_Exercise goal:_
Reproduce this listing in full.

· · ·

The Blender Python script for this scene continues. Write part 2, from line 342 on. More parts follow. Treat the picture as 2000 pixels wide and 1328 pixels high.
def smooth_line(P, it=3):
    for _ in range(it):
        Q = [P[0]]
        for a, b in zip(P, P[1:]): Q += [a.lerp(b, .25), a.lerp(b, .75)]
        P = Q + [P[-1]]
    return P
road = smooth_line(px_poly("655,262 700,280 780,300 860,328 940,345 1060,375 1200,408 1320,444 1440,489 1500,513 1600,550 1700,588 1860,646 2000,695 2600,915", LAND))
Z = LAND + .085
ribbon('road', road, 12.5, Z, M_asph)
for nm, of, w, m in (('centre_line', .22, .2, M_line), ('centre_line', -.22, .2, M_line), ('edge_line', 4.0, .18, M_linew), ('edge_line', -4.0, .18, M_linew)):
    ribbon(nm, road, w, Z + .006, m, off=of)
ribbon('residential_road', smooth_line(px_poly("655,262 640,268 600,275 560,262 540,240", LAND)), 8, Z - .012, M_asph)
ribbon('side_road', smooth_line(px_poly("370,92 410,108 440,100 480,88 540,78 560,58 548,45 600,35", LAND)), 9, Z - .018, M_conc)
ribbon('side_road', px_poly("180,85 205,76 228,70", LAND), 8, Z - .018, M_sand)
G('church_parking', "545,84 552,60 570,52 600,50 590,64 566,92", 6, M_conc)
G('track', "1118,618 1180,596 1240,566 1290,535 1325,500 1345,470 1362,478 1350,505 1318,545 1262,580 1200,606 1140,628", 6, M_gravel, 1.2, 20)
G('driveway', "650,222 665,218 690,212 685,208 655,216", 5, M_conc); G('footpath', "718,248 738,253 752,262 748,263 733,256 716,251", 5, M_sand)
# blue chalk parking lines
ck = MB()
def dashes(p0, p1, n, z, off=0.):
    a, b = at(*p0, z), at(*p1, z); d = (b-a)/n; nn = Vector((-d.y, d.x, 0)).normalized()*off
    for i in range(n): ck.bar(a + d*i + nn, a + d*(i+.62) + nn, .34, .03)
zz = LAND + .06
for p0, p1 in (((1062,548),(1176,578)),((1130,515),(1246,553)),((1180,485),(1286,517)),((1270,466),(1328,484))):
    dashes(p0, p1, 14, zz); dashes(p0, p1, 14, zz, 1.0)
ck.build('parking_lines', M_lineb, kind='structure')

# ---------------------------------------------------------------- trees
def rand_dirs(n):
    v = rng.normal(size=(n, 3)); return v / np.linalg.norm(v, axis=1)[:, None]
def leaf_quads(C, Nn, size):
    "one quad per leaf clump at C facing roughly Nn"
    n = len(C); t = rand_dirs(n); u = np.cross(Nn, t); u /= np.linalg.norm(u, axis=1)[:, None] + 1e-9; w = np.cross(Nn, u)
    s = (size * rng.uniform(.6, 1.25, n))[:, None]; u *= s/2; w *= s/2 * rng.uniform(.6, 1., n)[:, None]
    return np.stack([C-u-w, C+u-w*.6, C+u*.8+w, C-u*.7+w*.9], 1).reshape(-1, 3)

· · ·

_Exercise output:_
The Blender Python script for this scene continues. Write part 2, from line 342 on. More parts follow. Treat the picture as 2000 pixels wide and 1328 pixels high.
def smooth_line(P, it=3):
    for _ in range(it):
        Q = [P[0]]
        for a, b in zip(P, P[1:]): Q += [a.lerp(b, .25), a.lerp(b, .75)]
        P = Q + [P[-1]]
    return P
road = smooth_line(px_poly("655,262 700,280 780,300 860,328 940,345 1060,375 1200,408 1320,444 1440,489 1500,513 1600,550 1700,588 1860,646 2000,695 2600,915", LAND))
Z = LAND + .085
ribbon('road', road, 12.5, Z, M_asph)
for nm, of, w, m in (('centre_line', .22, .2, M_line), ('centre_line', -.22, .2, M_line), ('edge_line', 4.0, .18, M_linew), ('edge_line', -4.0, .18, M_linew)):
    ribbon(nm, road, w, Z + .006, m, off=of)
ribbon('residential_road', smooth_line(px_poly("655,262 640,268 600,275 560,262 540,240", LAND)), 8, Z - .012, M_asph)
ribbon('side_road', smooth_line(px_poly("370,92 410,108 440,100 480,88 540,78 560,58 548,45 600,35", LAND)), 9, Z - .018, M_conc)
ribbon('side_road', px_poly("180,85 205,76 228,70", LAND), 8, Z - .018, M_sand)
G('church_parking', "545,84 552,60 570,52 600,50 590,64 566,92", 6, M_conc)
G('track', "1118,618 1180,596 1240,566 1290,535 1325,500 1345,470 1362,478 1350,505 1318,545 1262,580 1200,606 1140,628", 6, M_gravel, 1.2, 20)
G('driveway', "650,222 665,218 690,212 685,208 655,216", 5, M_conc); G('footpath', "718,248 738,253 752,262 748,263 733,256 716,251", 5, M_sand)
# blue chalk parking lines
ck = MB()
def dashes(p0, p1, n, z, off=0.):
    a, b = at(*p0, z), at(*p1, z); d = (b-a)/n; nn = Vector((-d.y, d.x, 0)).normalized()*off
    for i in range(n): ck.bar(a + d*i + nn, a + d*(i+.62) + nn, .34, .03)
zz = LAND + .06
for p0, p1 in (((1062,548),(1176,578)),((1130,515),(1246,553)),((1180,485),(1286,517)),((1270,466),(1328,484))):
    dashes(p0, p1, 14, zz); dashes(p0, p1, 14, zz, 1.0)
ck.build('parking_lines', M_lineb, kind='structure')

# ---------------------------------------------------------------- trees
def rand_dirs(n):
    v = rng.normal(size=(n, 3)); return v / np.linalg.norm(v, axis=1)[:, None]
def leaf_quads(C, Nn, size):
    "one quad per leaf clump at C facing roughly Nn"
    n = len(C); t = rand_dirs(n); u = np.cross(Nn, t); u /= np.linalg.norm(u, axis=1)[:, None] + 1e-9; w = np.cross(Nn, u)
    s = (size * rng.uniform(.6, 1.25, n))[:, None]; u *= s/2; w *= s/2 * rng.uniform(.6, 1., n)[:, None]
    return np.stack([C-u-w, C+u-w*.6, C+u*.8+w, C-u*.7+w*.9], 1).reshape(-1, 3)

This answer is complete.